#### Exercise
Keep to the lines from the line containing "Recreate this scene" through the line containing "wb = w.node_tree.nodes['Background'];": copy them exactly and leave every picture out.

(Entries from a dataset)

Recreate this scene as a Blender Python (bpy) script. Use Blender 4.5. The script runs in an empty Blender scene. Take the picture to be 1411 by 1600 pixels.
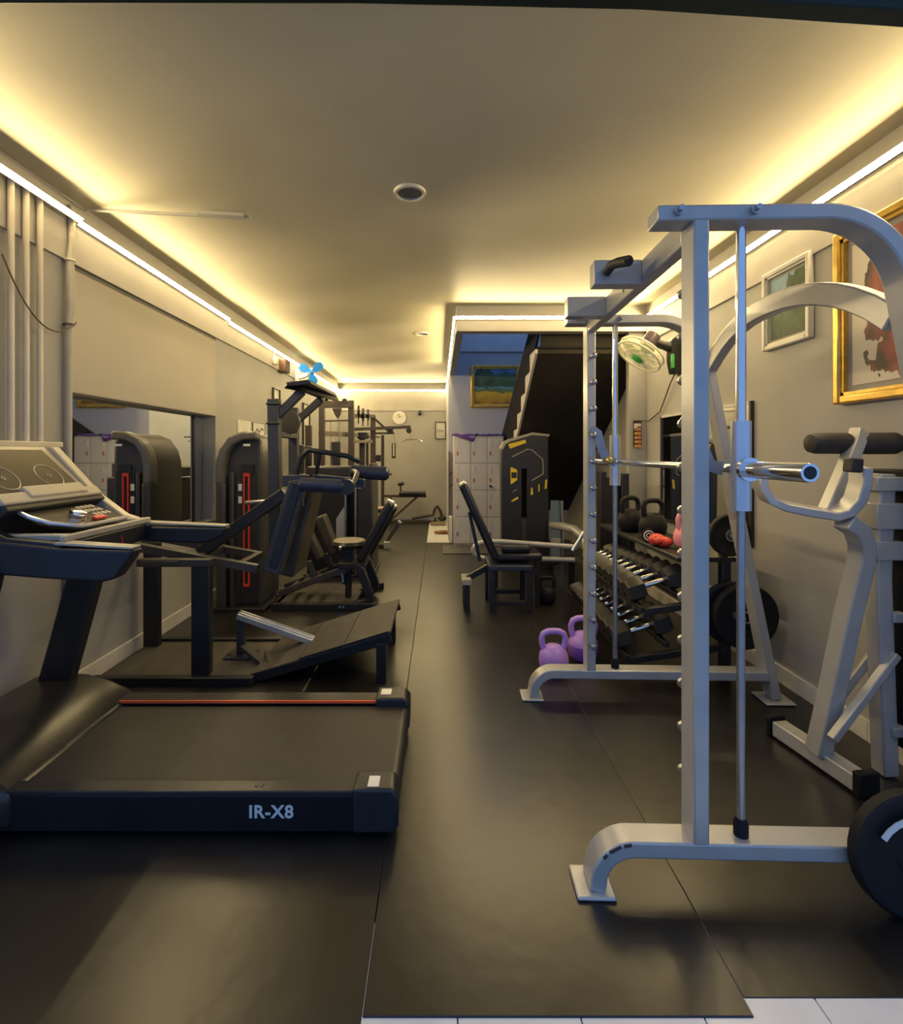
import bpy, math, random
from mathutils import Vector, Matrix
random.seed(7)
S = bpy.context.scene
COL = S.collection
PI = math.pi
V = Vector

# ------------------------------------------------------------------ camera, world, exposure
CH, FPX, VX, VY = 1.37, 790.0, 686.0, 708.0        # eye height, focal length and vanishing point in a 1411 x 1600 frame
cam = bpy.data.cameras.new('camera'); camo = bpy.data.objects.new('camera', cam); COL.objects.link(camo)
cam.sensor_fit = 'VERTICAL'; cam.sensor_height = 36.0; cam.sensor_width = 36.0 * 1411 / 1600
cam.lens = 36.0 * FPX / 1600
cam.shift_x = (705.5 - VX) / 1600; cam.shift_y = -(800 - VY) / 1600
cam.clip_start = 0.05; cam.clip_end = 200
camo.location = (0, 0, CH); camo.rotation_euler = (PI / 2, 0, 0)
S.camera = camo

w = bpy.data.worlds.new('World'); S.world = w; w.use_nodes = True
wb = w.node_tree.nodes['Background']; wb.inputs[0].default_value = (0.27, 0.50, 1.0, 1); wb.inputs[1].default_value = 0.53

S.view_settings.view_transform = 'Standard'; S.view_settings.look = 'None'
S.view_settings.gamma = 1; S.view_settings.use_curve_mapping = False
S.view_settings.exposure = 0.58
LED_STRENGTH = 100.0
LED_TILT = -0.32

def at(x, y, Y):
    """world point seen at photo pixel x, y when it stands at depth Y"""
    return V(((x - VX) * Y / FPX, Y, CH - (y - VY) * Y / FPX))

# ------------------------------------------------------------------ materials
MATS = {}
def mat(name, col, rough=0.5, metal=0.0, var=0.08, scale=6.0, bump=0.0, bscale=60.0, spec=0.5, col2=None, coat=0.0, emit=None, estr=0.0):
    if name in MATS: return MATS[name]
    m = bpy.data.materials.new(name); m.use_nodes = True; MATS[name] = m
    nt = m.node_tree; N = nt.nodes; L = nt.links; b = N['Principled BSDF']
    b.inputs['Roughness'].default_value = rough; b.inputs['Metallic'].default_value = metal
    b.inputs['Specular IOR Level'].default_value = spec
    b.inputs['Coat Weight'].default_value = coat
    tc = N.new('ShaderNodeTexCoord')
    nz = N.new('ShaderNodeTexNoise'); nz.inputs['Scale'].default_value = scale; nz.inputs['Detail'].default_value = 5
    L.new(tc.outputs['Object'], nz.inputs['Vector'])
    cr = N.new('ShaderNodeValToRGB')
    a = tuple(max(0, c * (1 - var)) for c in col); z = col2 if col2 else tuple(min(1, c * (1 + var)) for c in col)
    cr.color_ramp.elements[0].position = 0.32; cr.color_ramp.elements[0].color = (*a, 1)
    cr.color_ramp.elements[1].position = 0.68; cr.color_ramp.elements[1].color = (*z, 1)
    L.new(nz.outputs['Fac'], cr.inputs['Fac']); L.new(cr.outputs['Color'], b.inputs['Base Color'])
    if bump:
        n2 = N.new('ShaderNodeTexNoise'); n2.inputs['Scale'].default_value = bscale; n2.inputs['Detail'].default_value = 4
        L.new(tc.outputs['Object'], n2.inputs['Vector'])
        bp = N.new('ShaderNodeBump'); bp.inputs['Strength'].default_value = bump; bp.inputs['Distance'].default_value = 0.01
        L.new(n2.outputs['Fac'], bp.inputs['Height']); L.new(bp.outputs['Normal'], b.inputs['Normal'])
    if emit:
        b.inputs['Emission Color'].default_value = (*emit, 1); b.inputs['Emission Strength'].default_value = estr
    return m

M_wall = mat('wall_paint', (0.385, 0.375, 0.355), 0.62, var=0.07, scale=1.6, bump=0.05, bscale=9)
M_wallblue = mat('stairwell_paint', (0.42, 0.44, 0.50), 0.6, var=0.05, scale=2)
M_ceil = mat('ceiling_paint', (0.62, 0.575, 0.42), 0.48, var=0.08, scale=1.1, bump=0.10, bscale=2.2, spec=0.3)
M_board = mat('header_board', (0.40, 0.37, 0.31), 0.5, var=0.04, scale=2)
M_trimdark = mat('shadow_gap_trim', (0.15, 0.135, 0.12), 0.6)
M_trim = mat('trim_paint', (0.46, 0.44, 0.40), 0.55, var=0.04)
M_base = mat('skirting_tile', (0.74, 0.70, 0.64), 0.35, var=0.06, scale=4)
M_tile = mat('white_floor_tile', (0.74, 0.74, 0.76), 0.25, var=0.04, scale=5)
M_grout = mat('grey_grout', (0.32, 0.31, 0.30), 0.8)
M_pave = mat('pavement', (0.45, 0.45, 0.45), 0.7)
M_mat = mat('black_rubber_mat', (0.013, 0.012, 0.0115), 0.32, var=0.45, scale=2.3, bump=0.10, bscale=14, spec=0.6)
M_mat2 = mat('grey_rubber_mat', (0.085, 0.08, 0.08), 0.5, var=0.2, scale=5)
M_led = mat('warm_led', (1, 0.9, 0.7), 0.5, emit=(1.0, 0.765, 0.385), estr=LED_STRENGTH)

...

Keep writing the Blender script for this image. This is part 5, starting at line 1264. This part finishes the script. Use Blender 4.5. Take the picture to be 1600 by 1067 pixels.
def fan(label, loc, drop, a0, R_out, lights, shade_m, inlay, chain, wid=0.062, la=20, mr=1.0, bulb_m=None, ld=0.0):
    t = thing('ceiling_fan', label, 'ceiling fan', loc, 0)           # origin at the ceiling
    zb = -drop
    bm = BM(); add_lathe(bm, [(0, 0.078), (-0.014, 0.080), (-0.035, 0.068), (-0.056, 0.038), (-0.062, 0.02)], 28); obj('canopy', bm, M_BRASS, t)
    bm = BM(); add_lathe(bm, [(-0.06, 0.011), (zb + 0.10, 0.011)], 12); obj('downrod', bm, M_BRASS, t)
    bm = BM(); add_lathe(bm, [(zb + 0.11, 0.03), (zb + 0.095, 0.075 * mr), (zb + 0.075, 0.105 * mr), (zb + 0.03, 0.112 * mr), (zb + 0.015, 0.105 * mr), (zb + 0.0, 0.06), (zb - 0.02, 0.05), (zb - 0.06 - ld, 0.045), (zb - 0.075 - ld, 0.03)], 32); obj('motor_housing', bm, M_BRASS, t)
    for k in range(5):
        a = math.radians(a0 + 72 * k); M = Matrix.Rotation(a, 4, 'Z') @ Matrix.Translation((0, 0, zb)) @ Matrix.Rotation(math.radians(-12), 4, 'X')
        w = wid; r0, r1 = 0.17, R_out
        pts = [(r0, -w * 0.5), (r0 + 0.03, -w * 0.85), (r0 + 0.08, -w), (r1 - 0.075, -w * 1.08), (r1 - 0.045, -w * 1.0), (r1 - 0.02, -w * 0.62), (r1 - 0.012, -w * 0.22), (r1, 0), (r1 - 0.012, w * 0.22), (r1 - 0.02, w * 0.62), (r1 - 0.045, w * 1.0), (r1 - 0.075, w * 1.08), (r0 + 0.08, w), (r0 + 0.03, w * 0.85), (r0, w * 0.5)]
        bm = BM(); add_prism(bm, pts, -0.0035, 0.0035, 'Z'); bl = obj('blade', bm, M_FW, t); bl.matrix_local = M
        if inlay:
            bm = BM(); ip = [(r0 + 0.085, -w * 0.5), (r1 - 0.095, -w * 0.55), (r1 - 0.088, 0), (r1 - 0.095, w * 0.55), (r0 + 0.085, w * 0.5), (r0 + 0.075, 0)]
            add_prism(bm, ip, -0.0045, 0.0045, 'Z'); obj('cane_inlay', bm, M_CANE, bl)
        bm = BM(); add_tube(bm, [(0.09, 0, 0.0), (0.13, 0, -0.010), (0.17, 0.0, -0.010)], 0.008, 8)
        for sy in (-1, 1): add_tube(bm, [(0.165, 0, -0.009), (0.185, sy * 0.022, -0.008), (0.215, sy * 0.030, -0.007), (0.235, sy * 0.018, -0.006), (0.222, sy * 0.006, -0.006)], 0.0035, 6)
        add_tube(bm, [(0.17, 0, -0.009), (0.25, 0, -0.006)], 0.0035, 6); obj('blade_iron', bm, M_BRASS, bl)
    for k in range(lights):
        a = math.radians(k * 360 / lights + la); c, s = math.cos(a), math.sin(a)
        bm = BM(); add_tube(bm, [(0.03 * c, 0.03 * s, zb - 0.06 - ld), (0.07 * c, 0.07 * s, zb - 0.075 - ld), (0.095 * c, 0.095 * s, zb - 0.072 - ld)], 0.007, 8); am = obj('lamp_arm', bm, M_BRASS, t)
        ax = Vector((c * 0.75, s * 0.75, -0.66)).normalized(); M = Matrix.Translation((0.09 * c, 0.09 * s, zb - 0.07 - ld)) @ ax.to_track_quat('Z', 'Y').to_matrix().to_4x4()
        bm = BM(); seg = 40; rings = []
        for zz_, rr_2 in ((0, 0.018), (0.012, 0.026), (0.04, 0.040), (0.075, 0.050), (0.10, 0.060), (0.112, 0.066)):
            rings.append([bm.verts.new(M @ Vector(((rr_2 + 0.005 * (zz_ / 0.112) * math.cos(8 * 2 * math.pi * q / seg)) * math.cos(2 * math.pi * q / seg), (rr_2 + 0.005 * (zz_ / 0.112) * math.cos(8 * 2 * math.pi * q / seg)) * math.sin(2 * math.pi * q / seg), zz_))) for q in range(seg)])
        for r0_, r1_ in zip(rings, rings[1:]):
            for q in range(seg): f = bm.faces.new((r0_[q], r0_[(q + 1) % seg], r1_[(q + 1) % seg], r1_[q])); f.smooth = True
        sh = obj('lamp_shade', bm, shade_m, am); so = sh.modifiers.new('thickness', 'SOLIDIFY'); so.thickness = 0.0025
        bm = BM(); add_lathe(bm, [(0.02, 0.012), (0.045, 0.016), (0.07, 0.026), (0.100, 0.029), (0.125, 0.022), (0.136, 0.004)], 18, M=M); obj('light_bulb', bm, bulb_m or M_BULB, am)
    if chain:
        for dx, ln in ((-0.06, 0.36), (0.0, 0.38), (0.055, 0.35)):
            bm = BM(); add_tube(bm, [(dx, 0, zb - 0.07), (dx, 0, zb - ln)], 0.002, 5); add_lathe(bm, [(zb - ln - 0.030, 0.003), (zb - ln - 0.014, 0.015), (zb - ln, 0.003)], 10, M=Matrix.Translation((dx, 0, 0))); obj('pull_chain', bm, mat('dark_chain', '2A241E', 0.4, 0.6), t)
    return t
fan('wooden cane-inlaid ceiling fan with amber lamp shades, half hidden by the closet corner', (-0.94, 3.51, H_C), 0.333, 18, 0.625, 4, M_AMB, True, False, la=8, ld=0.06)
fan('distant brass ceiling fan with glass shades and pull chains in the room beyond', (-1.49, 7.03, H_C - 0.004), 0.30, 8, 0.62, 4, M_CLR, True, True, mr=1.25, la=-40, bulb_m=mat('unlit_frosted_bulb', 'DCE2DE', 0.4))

#### Solution to this task
Recreate this scene as a Blender Python (bpy) script. Use Blender 4.5. The script runs in an empty Blender scene. Take the picture to be 1411 by 1600 pixels.
import bpy, math, random
from mathutils import Vector, Matrix
random.seed(7)
S = bpy.context.scene
COL = S.collection
PI = math.pi
V = Vector

# ------------------------------------------------------------------ camera, world, exposure
CH, FPX, VX, VY = 1.37, 790.0, 686.0, 708.0        # eye height, focal length and vanishing point in a 1411 x 1600 frame
cam = bpy.data.cameras.new('camera'); camo = bpy.data.objects.new('camera', cam); COL.objects.link(camo)
cam.sensor_fit = 'VERTICAL'; cam.sensor_height = 36.0; cam.sensor_width = 36.0 * 1411 / 1600
cam.lens = 36.0 * FPX / 1600
cam.shift_x = (705.5 - VX) / 1600; cam.shift_y = -(800 - VY) / 1600
cam.clip_start = 0.05; cam.clip_end = 200
camo.location = (0, 0, CH); camo.rotation_euler = (PI / 2, 0, 0)
S.camera = camo

w = bpy.data.worlds.new('World'); S.world = w; w.use_nodes = True
wb = w.node_tree.nodes['Background']; wb.inputs[0].default_value = (0.27, 0.50, 1.0, 1); wb.inputs[1].default_value = 0.53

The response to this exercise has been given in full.